I’m not familiar with US Law Schools, but in Spain Law isn’t a graduate degree and it’s pretty much the first degree any new university will offer. It doesn’t need any kind of labs (as opposed to not just sciences but also things like languages or geography, which in Spain is a branch of “Philosophy and Letters”… don’t ask), just a lot of big rooms and a library, and since often the people making the decisions (politicians) have law degrees they think it’s more useful than, say, Philosophy and Letters. People often don’t realize until they’ve been in school for several years that the immense majority of proper lawyer jobs in the country are either government jobs with incredibly hard exams (President may be about the only job that’s harder to get than Notary, which is even harder than Judge or Public Attorney) or one-lawyer offices.

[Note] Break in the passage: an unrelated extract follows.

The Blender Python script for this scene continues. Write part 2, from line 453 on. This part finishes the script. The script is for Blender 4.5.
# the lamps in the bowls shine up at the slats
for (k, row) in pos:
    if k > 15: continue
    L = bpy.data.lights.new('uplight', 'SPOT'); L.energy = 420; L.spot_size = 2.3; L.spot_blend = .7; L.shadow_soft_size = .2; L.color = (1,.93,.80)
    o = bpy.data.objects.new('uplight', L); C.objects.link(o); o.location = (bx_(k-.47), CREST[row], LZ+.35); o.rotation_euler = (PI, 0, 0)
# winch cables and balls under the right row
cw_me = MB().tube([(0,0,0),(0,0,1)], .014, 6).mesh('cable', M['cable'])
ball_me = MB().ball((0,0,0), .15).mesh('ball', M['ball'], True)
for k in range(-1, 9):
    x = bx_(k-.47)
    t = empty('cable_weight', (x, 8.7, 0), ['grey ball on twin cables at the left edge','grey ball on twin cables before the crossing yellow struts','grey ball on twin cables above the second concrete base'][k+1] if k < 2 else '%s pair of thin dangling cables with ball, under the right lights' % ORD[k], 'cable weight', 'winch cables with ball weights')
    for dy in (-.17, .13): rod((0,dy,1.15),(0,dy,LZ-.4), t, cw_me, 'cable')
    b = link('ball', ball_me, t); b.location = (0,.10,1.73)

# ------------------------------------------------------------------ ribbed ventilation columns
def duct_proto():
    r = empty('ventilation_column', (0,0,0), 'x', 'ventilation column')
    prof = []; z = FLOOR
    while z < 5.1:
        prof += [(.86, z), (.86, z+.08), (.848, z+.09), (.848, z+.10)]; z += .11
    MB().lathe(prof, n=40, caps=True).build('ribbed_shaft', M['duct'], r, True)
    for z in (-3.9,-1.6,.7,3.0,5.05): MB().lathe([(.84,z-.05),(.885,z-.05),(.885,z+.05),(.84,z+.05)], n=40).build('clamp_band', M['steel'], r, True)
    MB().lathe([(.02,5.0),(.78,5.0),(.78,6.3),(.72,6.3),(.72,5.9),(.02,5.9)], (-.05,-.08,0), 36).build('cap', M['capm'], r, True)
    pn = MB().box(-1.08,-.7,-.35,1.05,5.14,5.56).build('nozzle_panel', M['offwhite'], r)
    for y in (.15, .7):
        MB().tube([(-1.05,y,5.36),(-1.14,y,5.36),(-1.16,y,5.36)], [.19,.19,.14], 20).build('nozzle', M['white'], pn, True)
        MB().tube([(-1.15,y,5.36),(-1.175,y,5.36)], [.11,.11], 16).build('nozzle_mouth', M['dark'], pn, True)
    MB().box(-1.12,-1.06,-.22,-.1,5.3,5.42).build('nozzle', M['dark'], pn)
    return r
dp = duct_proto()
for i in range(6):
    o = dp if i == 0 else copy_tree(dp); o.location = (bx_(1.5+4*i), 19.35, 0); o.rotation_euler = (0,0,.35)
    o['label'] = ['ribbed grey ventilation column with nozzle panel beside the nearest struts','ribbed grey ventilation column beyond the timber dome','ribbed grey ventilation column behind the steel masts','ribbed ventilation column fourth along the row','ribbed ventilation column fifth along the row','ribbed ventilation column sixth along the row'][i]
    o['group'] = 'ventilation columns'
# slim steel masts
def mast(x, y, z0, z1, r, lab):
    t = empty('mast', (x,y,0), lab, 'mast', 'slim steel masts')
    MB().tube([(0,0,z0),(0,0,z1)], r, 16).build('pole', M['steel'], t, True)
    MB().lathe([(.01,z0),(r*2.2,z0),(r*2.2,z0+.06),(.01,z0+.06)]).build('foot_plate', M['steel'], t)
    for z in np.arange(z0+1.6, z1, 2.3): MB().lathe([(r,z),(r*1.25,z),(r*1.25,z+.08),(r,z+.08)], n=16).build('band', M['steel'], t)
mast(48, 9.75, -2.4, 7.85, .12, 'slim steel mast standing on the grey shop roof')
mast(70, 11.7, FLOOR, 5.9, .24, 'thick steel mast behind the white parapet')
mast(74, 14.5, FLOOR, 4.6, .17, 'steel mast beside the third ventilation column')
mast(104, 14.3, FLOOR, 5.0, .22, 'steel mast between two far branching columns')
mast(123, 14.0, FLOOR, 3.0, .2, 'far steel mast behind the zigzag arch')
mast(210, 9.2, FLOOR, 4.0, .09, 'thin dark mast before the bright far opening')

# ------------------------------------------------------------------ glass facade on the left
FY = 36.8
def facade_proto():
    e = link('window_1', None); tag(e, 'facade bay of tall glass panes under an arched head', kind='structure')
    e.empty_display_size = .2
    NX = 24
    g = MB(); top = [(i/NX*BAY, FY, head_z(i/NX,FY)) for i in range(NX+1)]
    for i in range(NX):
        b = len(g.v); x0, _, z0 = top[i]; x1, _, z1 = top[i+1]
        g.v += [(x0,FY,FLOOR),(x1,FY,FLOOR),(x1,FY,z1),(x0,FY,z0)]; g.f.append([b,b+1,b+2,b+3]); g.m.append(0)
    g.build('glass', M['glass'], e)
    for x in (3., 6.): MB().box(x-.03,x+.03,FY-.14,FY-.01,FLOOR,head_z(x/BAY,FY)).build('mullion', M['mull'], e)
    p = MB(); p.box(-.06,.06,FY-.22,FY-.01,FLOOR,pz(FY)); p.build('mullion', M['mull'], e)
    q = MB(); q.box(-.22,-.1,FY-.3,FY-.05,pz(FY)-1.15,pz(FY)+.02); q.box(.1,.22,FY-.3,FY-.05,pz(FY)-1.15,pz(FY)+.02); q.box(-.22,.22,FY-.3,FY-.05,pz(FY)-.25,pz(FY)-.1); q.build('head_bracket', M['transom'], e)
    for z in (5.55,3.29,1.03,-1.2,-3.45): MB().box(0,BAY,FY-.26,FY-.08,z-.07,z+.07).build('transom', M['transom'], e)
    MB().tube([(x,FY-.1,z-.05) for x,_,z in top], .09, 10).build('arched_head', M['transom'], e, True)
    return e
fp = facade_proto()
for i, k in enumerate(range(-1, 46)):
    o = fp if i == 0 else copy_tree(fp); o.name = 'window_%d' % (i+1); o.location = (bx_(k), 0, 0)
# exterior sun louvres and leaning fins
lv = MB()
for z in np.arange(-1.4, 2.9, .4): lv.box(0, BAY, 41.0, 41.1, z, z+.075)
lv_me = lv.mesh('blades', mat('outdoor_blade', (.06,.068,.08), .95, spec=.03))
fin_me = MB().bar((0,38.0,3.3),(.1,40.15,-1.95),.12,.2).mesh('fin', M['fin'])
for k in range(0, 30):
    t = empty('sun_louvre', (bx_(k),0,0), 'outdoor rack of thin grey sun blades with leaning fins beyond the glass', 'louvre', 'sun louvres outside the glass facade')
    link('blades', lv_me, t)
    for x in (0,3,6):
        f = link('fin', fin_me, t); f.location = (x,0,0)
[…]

Then they shouldn’t take so many damned surveys!

I’d say maybe a third of my law school class was there just for the hell of it or because they didn’t particularly have any better options. Many just didn’t know what else to do after college. I remember a New Yorker cartoon that showed a dreamy-eyed young woman saying to her friend in some sidewalk cafe, “You know, my poetry has gotten so much better since I went to law school!”

A law degree nowadays is not, as has been noted before, a guarantee of vast wealth and personal happiness. In my experience, those who succeed in their subsequent careers are those who are smart, personable, resourceful, but also committed to the law, and determined to help others and see that justice is done.